How well prepared are institutions for the impending requirements of SFTR?
Most repo market participants are aware of the new European Securities Financing Transactions Regulation (SFTR), but not everyone is clear on exactly what the second Markets in Financial Instruments Directive (MiFID II) for repo means for their business.
SFTR came into force in January 2016 as an EU Regulation with the aim of increasing the transparency of securities financing transactions, such as classic repo, triparty and securities lending. The scope of SFTR is wide. It encompasses, with limited exceptions, European Economic Area (EEA) firms, their branches and even EEA branches of non-EEA firms that engage in repo trading.
The European Commission has recently endorsed the technical standards drafted by ESMA and therefore the countdown to SFTR reporting has begun, with the first wave of reporting expected for banks and investment firms in 2020, followed by central counterparties (CCPs), asset managers, insurers, pensions funds and eventually non-financial companies. UK-based firms will also have to consider potential Brexit impacts.
This means the time has come for both the buy-side and the sell-side to take a close look at their repo businesses and to sketch out their roadmap to meeting these new reporting requirements.
What challenges do you anticipate for market participants given the way the repo market currently operates?
SFTR will require firms to report repo trades, lifecycle events and collateral reuse to a trade repository, such as UnaVista, by T+1. Both sides to a trade will face about 110 reportable fields for repo.
The European Securities and Markets Authority (ESMA) has also stipulated that many of these fields will have to match. This presents a huge challenge to repo market participants whose trading activity is currently fragmented across phone, email, chat systems and electronic platforms, particularly in the dealer-to-client space.
The reportable fields extend well beyond trade economics. Significant effort will be required to create and to maintain extensive counterparty, collateral and even stakeholder reference data. Attempting to capture the data required for this many fields and to submit accurate and complete reports by close of business the following day will present a real challenge for firms, across multiple workflows with little or no standardisation.
As with European Market Infrastructure Regulation (EMIR) for over the counter derivatives, reporting firms will have to invest time and resources to address “reporting breaks” should the two sets of data sent to the trade repositories not match. This can be a hugely time-consuming task that distracts individuals away from trading, ultimately impacting their performance and profitability.
Beyond the content of the reports, firms will have to consider who will do the reporting.
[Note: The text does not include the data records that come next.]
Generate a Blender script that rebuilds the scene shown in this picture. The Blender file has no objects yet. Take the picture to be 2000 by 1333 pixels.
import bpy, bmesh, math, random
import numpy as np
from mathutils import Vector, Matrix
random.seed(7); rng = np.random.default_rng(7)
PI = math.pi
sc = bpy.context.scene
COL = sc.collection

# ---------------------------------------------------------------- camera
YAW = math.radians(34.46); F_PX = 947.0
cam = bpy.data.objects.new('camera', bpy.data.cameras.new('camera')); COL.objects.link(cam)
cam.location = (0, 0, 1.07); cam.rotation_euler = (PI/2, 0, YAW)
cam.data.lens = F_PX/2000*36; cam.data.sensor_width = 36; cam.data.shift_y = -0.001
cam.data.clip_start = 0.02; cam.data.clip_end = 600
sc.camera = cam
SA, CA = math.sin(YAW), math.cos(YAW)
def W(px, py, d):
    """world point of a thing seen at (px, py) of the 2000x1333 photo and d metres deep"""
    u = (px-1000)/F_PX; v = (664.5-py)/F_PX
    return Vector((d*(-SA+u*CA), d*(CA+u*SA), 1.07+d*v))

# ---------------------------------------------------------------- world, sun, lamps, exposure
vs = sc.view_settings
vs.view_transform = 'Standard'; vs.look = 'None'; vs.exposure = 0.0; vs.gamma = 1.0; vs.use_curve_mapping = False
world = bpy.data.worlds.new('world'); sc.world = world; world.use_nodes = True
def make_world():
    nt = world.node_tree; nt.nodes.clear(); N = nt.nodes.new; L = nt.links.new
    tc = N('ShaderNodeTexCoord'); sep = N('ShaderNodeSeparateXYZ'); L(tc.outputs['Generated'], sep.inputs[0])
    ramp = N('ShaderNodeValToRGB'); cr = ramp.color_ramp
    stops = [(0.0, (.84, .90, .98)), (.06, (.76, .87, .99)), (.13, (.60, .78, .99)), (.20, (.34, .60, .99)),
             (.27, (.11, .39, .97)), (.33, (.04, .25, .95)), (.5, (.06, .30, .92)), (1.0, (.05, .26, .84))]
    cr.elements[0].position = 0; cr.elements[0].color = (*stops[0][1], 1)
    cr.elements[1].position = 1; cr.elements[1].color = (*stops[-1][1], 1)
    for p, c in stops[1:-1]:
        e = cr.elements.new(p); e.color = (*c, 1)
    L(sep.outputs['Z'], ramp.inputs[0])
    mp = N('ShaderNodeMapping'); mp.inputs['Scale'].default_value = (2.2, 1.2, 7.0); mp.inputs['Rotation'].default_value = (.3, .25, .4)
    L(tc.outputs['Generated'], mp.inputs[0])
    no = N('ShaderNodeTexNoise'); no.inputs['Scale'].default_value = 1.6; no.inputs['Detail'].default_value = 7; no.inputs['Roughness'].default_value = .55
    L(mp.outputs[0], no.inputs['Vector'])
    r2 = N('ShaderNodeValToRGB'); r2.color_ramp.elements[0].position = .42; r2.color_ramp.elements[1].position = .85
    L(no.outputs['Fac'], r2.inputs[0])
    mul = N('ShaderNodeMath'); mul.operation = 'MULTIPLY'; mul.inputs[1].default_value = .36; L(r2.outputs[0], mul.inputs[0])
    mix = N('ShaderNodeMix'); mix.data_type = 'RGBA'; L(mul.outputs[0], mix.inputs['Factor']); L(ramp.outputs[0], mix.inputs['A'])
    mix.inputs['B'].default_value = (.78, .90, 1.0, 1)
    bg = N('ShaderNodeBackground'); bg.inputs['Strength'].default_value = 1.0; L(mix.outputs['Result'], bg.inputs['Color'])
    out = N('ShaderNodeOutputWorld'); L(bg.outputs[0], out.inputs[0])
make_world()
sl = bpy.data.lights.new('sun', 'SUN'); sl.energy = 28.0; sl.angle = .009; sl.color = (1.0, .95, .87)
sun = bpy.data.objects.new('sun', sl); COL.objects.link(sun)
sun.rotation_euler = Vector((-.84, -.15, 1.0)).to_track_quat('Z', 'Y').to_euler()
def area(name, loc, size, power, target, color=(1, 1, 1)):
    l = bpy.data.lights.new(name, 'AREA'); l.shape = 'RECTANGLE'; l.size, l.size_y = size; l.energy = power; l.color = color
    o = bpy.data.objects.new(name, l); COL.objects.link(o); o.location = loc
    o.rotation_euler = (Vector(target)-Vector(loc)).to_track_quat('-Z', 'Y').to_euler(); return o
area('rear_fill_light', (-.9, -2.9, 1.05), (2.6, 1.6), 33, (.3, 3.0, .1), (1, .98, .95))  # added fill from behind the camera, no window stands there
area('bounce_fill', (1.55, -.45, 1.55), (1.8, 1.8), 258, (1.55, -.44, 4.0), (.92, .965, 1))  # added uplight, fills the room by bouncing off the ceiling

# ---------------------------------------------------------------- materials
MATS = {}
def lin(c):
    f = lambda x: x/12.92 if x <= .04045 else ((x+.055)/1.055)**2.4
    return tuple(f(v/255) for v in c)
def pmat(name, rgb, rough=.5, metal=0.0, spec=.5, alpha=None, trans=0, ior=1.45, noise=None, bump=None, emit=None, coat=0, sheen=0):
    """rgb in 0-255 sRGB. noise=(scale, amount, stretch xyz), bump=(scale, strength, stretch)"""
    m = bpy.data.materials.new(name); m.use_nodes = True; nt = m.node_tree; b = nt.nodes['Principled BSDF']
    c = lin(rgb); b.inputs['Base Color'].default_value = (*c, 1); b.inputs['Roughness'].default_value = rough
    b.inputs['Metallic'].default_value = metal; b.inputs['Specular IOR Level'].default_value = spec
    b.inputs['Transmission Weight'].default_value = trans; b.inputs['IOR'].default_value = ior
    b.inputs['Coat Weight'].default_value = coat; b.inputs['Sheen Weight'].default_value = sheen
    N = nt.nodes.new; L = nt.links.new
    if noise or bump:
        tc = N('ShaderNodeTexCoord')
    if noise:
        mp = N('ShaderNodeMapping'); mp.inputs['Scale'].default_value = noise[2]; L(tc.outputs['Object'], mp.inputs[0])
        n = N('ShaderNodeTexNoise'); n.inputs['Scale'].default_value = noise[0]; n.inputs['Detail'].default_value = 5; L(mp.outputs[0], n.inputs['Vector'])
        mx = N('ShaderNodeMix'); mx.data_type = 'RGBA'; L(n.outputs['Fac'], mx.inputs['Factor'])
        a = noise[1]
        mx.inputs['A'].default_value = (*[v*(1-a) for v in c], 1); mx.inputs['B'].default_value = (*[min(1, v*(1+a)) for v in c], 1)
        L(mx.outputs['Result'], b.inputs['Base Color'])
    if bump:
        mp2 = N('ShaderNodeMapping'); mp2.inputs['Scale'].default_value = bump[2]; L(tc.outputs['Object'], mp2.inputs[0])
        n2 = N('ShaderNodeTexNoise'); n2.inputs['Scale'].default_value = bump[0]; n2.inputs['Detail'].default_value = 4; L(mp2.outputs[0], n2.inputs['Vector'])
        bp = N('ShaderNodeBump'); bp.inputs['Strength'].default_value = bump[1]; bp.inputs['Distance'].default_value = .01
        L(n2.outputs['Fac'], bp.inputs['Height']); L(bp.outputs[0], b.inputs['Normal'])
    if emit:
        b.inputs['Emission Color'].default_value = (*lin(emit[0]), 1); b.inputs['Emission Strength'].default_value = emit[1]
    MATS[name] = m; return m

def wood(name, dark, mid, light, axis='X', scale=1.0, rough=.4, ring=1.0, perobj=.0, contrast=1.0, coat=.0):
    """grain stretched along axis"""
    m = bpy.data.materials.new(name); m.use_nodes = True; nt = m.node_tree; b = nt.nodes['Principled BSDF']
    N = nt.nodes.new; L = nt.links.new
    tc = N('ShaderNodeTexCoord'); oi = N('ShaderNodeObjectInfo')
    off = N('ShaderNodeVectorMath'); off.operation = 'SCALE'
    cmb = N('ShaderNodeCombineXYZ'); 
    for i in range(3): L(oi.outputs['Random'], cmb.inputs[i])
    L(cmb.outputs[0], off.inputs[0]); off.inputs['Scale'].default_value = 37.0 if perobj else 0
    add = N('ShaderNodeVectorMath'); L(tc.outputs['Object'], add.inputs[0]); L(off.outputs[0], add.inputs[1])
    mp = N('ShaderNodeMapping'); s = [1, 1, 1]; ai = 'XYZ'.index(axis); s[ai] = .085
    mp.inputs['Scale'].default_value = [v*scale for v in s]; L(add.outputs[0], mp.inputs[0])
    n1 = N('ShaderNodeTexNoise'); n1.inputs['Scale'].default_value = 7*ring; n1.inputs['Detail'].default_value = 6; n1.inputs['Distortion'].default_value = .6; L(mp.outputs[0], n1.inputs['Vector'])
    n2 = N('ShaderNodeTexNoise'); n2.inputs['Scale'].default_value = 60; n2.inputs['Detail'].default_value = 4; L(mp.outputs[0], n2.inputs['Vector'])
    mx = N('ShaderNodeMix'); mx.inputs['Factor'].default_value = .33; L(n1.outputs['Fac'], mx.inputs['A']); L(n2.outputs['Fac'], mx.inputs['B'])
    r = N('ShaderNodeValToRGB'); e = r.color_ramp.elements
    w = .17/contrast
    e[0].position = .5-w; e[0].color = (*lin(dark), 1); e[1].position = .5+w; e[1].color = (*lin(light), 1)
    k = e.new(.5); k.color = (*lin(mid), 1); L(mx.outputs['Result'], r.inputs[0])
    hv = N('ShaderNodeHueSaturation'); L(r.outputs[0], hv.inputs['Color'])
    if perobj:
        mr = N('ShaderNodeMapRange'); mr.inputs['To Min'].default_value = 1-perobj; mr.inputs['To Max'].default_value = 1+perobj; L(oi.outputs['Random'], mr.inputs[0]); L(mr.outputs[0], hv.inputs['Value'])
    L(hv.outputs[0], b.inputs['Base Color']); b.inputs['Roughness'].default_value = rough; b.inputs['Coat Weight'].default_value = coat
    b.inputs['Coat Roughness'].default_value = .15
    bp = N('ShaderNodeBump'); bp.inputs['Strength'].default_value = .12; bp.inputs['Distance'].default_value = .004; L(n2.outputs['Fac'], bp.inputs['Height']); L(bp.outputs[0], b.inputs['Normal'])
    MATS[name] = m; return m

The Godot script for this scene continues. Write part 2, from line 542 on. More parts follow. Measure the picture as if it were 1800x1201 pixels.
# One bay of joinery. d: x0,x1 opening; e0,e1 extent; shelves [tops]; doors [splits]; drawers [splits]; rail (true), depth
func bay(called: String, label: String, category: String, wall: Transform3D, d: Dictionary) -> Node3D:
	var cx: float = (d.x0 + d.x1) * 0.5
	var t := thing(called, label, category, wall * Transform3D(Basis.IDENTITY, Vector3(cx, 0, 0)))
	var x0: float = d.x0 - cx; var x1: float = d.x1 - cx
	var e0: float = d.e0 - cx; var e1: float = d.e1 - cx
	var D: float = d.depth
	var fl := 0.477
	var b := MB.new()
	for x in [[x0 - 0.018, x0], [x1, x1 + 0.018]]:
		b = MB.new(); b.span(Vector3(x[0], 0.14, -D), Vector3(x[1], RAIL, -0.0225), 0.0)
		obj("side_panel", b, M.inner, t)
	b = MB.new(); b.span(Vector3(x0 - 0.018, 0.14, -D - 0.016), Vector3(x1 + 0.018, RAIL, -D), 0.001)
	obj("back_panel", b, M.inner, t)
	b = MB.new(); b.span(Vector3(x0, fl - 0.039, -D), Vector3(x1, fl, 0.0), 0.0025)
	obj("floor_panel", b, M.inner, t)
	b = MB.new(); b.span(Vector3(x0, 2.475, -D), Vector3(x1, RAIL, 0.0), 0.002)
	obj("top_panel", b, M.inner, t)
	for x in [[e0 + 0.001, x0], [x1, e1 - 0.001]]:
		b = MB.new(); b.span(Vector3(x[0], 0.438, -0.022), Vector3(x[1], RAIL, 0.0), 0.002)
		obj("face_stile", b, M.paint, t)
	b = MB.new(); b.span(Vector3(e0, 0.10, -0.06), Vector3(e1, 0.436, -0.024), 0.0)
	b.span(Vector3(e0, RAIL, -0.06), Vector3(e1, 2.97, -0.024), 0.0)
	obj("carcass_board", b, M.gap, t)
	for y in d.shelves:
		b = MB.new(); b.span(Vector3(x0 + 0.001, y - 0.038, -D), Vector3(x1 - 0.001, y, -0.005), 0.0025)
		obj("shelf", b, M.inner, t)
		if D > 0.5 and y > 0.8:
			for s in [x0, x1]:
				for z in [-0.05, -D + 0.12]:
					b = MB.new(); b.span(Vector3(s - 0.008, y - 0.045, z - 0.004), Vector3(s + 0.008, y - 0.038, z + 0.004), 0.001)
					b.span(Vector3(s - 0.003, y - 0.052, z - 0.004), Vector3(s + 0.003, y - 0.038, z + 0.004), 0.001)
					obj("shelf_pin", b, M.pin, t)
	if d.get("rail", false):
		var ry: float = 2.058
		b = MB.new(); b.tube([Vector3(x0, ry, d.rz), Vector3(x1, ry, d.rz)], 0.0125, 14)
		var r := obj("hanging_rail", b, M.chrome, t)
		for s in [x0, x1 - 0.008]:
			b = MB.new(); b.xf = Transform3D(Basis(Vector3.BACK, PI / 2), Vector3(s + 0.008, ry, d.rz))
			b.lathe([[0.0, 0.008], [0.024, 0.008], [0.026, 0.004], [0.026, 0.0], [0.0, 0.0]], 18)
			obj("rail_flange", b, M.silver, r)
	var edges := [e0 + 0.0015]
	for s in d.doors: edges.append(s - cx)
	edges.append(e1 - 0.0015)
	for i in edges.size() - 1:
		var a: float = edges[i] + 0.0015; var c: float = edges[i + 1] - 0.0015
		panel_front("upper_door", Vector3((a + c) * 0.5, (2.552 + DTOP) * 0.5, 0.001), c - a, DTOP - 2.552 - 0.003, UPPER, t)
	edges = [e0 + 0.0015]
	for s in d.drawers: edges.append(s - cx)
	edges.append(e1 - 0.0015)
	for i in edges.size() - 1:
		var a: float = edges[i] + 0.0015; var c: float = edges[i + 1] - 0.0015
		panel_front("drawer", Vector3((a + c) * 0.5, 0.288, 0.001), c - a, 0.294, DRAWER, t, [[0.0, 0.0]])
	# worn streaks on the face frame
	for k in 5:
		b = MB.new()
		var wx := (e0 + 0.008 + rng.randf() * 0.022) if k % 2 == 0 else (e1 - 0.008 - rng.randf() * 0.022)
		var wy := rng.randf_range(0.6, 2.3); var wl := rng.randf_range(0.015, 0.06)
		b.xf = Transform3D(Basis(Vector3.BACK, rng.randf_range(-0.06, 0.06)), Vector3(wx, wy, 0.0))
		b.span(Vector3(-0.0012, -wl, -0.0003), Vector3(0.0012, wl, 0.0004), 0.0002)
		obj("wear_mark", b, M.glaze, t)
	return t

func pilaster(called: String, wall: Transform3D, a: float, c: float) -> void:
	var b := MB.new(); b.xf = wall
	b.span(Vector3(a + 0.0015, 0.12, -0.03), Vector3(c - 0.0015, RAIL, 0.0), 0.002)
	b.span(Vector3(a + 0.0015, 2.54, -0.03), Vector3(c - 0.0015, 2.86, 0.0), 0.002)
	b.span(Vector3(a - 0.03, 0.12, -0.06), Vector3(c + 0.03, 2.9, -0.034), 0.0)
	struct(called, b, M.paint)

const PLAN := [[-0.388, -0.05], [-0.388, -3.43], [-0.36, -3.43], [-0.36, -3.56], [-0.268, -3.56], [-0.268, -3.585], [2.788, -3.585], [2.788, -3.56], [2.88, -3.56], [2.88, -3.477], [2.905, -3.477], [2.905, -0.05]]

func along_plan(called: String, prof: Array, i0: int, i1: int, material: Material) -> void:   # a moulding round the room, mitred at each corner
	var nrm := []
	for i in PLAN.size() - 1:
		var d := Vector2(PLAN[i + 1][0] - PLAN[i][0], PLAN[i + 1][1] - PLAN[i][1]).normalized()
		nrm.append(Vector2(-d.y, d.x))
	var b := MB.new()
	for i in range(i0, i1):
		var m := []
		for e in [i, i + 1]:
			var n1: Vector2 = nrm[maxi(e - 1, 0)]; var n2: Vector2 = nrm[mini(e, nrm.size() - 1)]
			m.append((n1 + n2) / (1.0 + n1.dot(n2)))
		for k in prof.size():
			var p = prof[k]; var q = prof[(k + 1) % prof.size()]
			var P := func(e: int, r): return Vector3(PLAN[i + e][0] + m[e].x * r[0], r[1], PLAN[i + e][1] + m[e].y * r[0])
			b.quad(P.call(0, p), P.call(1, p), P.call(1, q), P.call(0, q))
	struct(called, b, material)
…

SFTR is a double-sided reporting regime where delegated reporting is allowed, and in some cases mandated. From a buy-side perspective, the question is whether you are prepared to report yourself or if you would prefer to delegate the reporting to your dealers—with the risk that they may not be prepared to report for you. From a sell-side perspective, meanwhile, the issue is the potential cost of building the ability to report on behalf of clients and hiring the teams to support this activity when their trading is fragmented across so many different communication channels.
One additional challenge for the sell-side is that their reporting obligation will start before many of their clients need to report. This means that their clients may not be prepared to provide the sell-side with the necessary data points to submit complete reports, which increases the risk of late reporting by the sell-side.
How can these challenges be tackled?
The first step is for firms to assess when they need to report and to identify for their different workflows what data points they have and in which systems they have them. This is a challenge in itself given the number of workflows they follow and limited standardisation between them.
In this sense, SFTR presents an opportunity to the repo market to improve the efficiency of trading workflows. The use of electronic trading platforms for both ‘dealer to dealer’ and ‘dealer to client’ workflows could eliminate the need to book trades manually, freeing up the time of traders and sales people to focus on trading, as well as reducing the uplift to meet reporting requirements.
Shifting flow away from fragmented manual channels such as phone, chat and email and onto an electronic platform not only delivers the benefit of full straight-through processing connectivity to trade repositories and third parties, but also ensures trade data is fully standardised and consistent across both counterparties.